Exercise: Can you restate the lines of the entries below, word for word, from the first one through the line that includes "COL = SC.collection"?

------ Task material ------

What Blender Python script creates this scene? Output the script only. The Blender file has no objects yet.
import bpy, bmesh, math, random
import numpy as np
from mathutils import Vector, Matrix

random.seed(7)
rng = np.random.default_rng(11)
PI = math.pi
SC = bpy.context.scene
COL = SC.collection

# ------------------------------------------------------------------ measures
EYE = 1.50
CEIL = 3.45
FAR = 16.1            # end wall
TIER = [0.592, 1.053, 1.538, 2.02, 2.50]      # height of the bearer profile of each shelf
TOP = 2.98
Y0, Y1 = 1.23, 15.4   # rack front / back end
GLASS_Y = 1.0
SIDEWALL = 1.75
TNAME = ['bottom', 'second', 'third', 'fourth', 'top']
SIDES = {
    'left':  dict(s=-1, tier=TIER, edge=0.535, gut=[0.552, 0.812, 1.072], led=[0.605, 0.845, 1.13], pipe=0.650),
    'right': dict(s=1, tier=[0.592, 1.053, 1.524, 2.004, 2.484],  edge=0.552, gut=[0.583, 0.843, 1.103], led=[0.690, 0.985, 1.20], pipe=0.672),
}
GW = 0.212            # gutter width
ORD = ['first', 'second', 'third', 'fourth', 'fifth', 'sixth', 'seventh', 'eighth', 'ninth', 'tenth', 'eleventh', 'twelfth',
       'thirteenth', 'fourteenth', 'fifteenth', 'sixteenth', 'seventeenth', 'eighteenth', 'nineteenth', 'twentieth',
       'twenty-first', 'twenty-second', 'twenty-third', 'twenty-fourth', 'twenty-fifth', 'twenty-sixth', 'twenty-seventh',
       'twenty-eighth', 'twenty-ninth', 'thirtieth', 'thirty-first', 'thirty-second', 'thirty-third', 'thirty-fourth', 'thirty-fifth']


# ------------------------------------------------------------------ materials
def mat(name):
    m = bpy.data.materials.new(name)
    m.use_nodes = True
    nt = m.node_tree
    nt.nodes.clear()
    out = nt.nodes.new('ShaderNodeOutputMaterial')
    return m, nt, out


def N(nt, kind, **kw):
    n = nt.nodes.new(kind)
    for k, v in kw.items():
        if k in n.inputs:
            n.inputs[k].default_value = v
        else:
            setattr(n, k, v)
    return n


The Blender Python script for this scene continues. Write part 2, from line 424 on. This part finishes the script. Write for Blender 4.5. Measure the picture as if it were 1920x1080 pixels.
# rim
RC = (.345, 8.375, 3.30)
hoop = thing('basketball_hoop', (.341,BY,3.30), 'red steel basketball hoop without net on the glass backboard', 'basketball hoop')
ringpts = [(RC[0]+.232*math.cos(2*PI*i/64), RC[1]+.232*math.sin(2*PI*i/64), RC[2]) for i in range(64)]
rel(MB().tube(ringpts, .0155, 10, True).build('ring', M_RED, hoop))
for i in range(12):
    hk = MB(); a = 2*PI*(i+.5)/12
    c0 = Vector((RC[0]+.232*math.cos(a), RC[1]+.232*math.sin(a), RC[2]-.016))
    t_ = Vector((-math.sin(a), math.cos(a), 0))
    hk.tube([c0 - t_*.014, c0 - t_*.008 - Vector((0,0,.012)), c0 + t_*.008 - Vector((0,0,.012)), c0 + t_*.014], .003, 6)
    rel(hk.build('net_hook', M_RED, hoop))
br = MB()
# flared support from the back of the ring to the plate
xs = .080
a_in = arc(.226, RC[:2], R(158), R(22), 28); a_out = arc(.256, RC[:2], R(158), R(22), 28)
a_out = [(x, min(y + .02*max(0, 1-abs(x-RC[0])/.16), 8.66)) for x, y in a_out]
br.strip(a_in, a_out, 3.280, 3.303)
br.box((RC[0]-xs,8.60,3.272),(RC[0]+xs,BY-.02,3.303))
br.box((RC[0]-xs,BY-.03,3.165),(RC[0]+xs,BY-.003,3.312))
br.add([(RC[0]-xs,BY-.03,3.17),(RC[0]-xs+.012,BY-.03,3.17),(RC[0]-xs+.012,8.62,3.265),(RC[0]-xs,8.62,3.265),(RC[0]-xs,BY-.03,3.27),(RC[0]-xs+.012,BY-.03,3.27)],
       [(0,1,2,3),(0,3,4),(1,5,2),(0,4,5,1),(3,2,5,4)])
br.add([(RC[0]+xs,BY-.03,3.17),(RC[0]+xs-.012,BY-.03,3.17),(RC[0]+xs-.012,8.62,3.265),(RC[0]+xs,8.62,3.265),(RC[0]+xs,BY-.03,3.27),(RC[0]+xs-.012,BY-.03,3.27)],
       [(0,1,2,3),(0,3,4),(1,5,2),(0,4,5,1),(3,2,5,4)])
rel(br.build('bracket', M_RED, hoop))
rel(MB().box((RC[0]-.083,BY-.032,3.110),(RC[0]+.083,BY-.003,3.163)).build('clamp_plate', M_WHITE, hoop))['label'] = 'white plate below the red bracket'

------

Finished task:
What Blender Python script creates this scene? Output the script only. The Blender file has no objects yet.
import bpy, bmesh, math, random
import numpy as np
from mathutils import Vector, Matrix

random.seed(7)
rng = np.random.default_rng(11)
PI = math.pi
SC = bpy.context.scene
COL = SC.collection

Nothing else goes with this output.